The greater story of the call of Christ is that the church is God’s chosen ones; the elect of the world whose sole purpose in being on the inside is to live, work, and die for the sake of the whole world, and especially those who have not experienced the greater love of God. I don’t see any other way to change the world than to embrace and embody the larger story of God’s mission to love and transform the world in which we are invited to participate.

2) To assume that we can meaningfully present who Jesus is apart from the story in which his life takes part is to fundamentally misrepresent the narrative character of human existence and understanding. Who we are is not a static and fixed thing. The kind of arguments for the supremacy and the authority of God that were made by John Calvin, for instance, make an entirely different kind of sense today than they did when the men at the head of the church ran the world. Luther’s arguments for being able to read scripture and talk directly to God made an entirely different sense in a world where the church controlled every aspect of the faith as opposed to our world in which the only assumption is that my reality and faith are mine alone.    

In many ways, every argument we make is an acceptance or a rejection of the present world that has been passed on to us by previous generations. We are the product and producer of the context in which anyone can try to talk about God. To think that there could ever be a static or everlasting list of the characteristics of God that could be objectively presented without comment or bias is to deny every aspect of the process whereby God is revealed throughout scripture and church history, and to reject the fact that we can never know or follow God without the active grace of God helping us to see more clearly and follow more closely. To think of God without story is to reject God’s active presence in our lives.

Even the early church creeds were not so much a list of attributes about God as they were a set of bullet points that helped draw out the most important cliff notes of the stories about God.
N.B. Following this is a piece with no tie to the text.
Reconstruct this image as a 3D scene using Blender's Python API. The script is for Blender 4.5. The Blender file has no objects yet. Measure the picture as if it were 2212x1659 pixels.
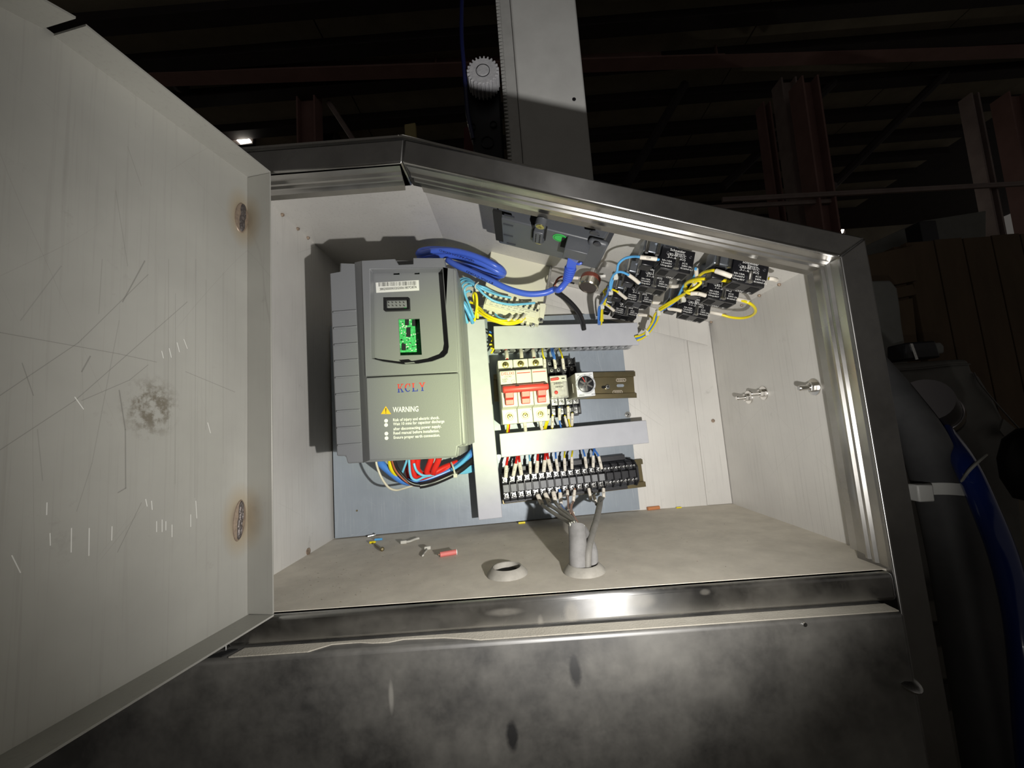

The extent to which that is a true statement certainly varies over time, but it is quite clear that the main strands of the historical church have consistently and ruthlessly defended the fact that we cannot abandon the stories of God in which our understanding of God is grounded and without which our words mean something else entirely. That’s why we don’t cut out the Old Testament, why there are 4 gospels that don’t say precisely the same thing, and why churches keep arguing about the bible even when we don’t agree on what it says.

Jesus doesn’t fit into a box of words. And life is far too dynamic for our words to keep meaning the same thing even if Jesus did fit. We need modern parables and stories that bring Jesus to life rather than just repeat the same old words.

——————–

Movies have a powerful way of capturing the imagination and reshaping our expectations and experiences of the world long before we even realize what they are doing. I would much rather the world be exposed to a story that radically challenges us to empathize with someone who doesn’t look and think and act like me but makes no mention of the name Jesus; rather than watch a movie all about Jesus that never challenges us to think outside our predefined and limited boxes. We need more compelling stories and a much greater reliance on the parable if the church is ever going to offer a more compelling alternative than the hateful and vitriolic ‘isms’ that so readily dominate the news right now.

The church needs to embrace, rather than reject, the art of storytelling as a means of bringing the Word of God to life once again. I’m more and more convinced that preaching, to the extent that it is a thing worth continuing to do, is the art of making God’s word alive in the moment – whether that takes the form  of a monologue, a skit, a movie, a poem, or anything else that can bring to life the Word of God. Now is the time to explore new ways of embodying the call to preach the compelling story of Jesus Christ. There is no more fundamental threat to our ability to be the hands and feet of Christ than a world more entranced by the story of fear and terror than God’s story of love and hope.